No one, indeed, who reads the play with any care, can doubt the poet's
intention to incorporate into it, for some reason or other, and to
bring out by the strongest conceivable contrasts, his study of loyalty
and service, and especially of regal counsel, and his criticism of it,
as it stood in his time in its most approved patterns. 'Such smiling
rouges as these' ('that _bite_ the _holy cords atwain_').

'Smooth every _passion_
That in the _nature of their lord rebels_;
Bring oil to fire, snow _to their_ colder moods;
Revenge, affirm, and turn their halcyon beaks
With every _gale_ and _vary_ of their masters,
As _knowing nought_ like _dogs_ but--_following_.'

Such ruses as this would not, of course, be wanting in such a _time_
as that in which this piece was planned, if Edmund's word was, indeed,
the true one. 'Know thou this, _men_ are as the time is.'

And even amidst the excitement and rough outrage of that scene--in
which Gloster's trial is so summarily conducted, even in that so rude
scene--the relation between the _guest_ and his _host_, and the
relation of the _slave_ to his _owner_, is delicately and studiously
touched, and the human claim in both is boldly advanced, in the face
of an absolute authority, and _age_ and _personal dignity_ put in
their claims also, and demand, even at such a moment, their full
rights of reverence.

[_Re-enter servants with_ GLOSTER.]

_Regan_. Ingrateful fox! 'tis he.

_Cornwall_. Bind fast his _corky_ arms.

_Gloster_. What mean your graces?--Good my friends, _consider_.
_You are my guests_: do me no foul play, _friends_.
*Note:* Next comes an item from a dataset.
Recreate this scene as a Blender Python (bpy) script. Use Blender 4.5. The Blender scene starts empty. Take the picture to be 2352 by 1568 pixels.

_Cornwall_. Bind him, I say.

_Regan_. Hard, hard:--O filthy traitor!

_Gloster_. Unmerciful lady as you are, I am none.

_Cornwall_. To this chair bind him:--Villain, thou shalt
find--[REGAN _plucks his beard_].

_Gloster_. By the KIND gods [_for these are the gods, whose
'Commission' is sitting here_]'tis most _ignobly_ done,
To pluck me by the beard.

_Regan_. So white, and such a traitor!

_Gloster_. Naughty lady,
_These hairs_, which thou dost ravish from my chin,
Will quicken and accuse thee.
_I am your host_:
With _robber hands_, my hospitable favours
You should not _ruffle_ thus.

Tied to the stake, questioned and cross-questioned, and insulted,
finally, beyond even his faculty of endurance, he breaks forth, at
last, in strains of indignation that overleap all arbitrary and
conventional bounds, that are only the more terrible for having been
so long suppressed. Kent himself, when he 'came between the dragon and
his wrath,' was not so fierce.

_Cornwall_. Where hast thou sent the king?

_Gloster_. _To Dover_.

_Regan_. Wherefore
To Dover, was't thou not charged at peril?--

_Cornwall. Wherefore to Dover?_ Let him first answer that.

_Regan_. Wherefore _to Dover?_

_Gloster_. Because I would not see thy cruel nails
Pluck out his poor old eyes, _nor thy fierce sister_
In his anointed flesh stick boarish fangs.

...

_Regan_. One side will mock another; the other too.

_Cornwall_. If you 'see vengeance.'

_Servant_. Hold your hand, my lord:
_I have served you ever since I was a child_;
But _better service_ have I never done you,
Than now _to bid you hold_.

_Regan_. How now, you _dog_?

_Servant_. If you did wear a beard upon your chin,
I'd shake it on this quarrel: _What do you mean_?

[_Arbitrary power called to an account, requested to explain
itself_.]

_Cornwall. My_ villain!

_Regan_. A PEASANT _stand up thus_?

Thus too, indeed, in that rude scene above referred to, in which the
king finds his messenger in the stocks, and Regan's door, too, shut
against him, the same ground of criticism had already been revealed,
the same delicacy and rigour in the exactions had already betrayed the
depth of the poetic design, and the real comprehension of that _law_,
whose violations are depicted here, the scientific law, the scientific
sovereignty, the law of universal nature; commanding, in the human,
that specific human excellence, for the _degenerate_ movement is in
violation of nature, that is not _nature_ but her profanation and
undoing.

This is one of those passages, however, which admit, as the modern
reader will more easily observe than the contemporary of the Poet was
likely to of a second reading.

_Goneril_. Why might not you, my lord, receive attendance
From those that she calls servants, or from mine?

* * * * *

What need you five-and-twenty, ten, or five,
To _follow_ in a _house_, where twice so many
_Have a command to tend you_?

_Regan_. What need one?

_Lear_. O reason not the _need_: our basest beggars
Are in the poorest things superfluous.

[_Poor Tom must have his 'rubans_.']

Allow not NATURE more than NATURE needs,
MAN'S LIFE were cheap as BEASTS [_and that's not nature_]
Thou art _a lady_;
If only to go warm were _gorgeous_,
Why, _nature_ needs not what _thou gorgeous_ wear'st,
Which scarcely keeps thee warm.--But, for TRUE NEED,
You heavens, give me THAT patience.--_Patience I need_.